そのイエス・キリストに従おうという人々が、クリスチャンですから、たとえどんなに小さくても不完全でも、この愛の力を発揮しようとすること、そこにこそ、大きな意味があることを、又、Kさんも知っていたのではないでしょうか。
「たとえ、どれほどの素晴らしい芸術作品を作り上げたとしても、愛がなければ無に等しい」とKさんは信じていたのではないでしょうか。Kさんは次のような文章も残しています。「絵を描くのは楽しい。制作過程で苦しい時があるが、描き進んでいると夢中になる。私は油絵を描き始めた時から『顔」を描いている。自分を見つめているといろんな自分が出てくる。私は心が偉大なことを信じる。考え方を明確にして祈れば(願えば)神様は必ず力を下さる。求めよ、そうすれば与えられます。探しなさい、見つかります。叩きなさい、門は開かれます。(マタイ7:7)私は神様を信じます。」

●「愛がなければ」
絵を描きながらいろんな自分が出てくる、そして心が偉大なことを信じるとKさんは記しています。Kさんが、絵を描きながら究極的に見出したのは、心が偉大なこと、すなわち私達には無限の愛が宿っていること、そしてそのように人を造られた神への感謝と敬意ではなかったでしょうか。

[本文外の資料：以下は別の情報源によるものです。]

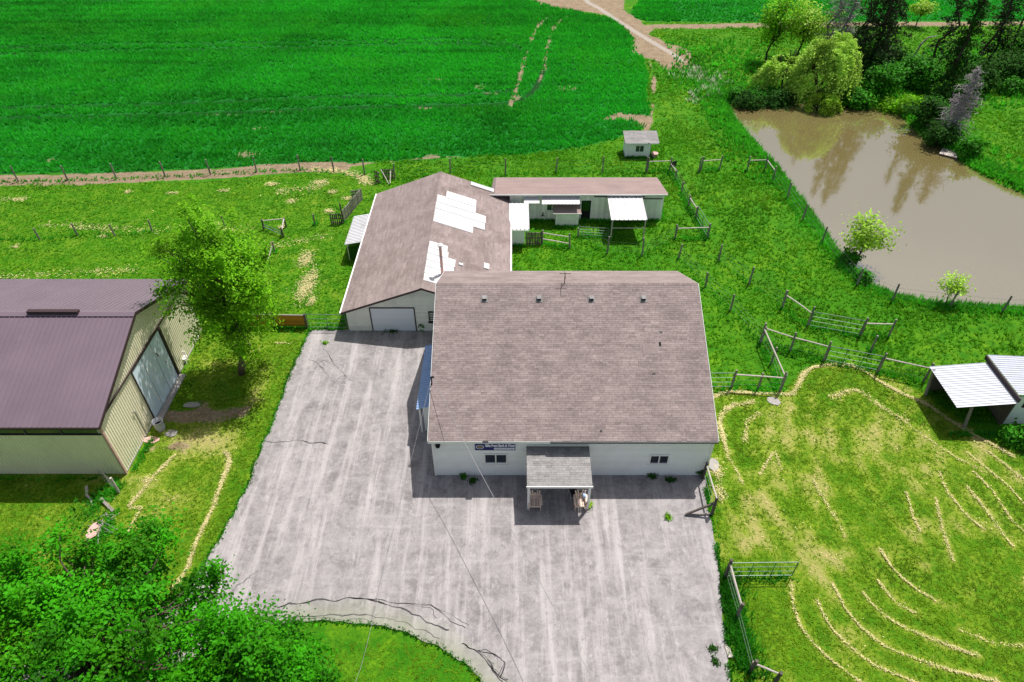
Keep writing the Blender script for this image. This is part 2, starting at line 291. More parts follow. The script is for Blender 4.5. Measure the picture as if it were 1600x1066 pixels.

「わたしは神様を信じます」の一言にその思いがこめられていると思います。今日の聖書の箇所にあります「愛がなければ」の言葉。このことを残された私達は、この地上の旅路を終えるその時まで、旅路の杖として歩んでまいりたいと思います。復活の希望をもって眠りについた兄弟姉妹たちと相まみえるその時まで。神が残されたご遺族の上に、特に豊かな慰めと癒しの御手を差し伸べてくださいますように、切に祈り願います。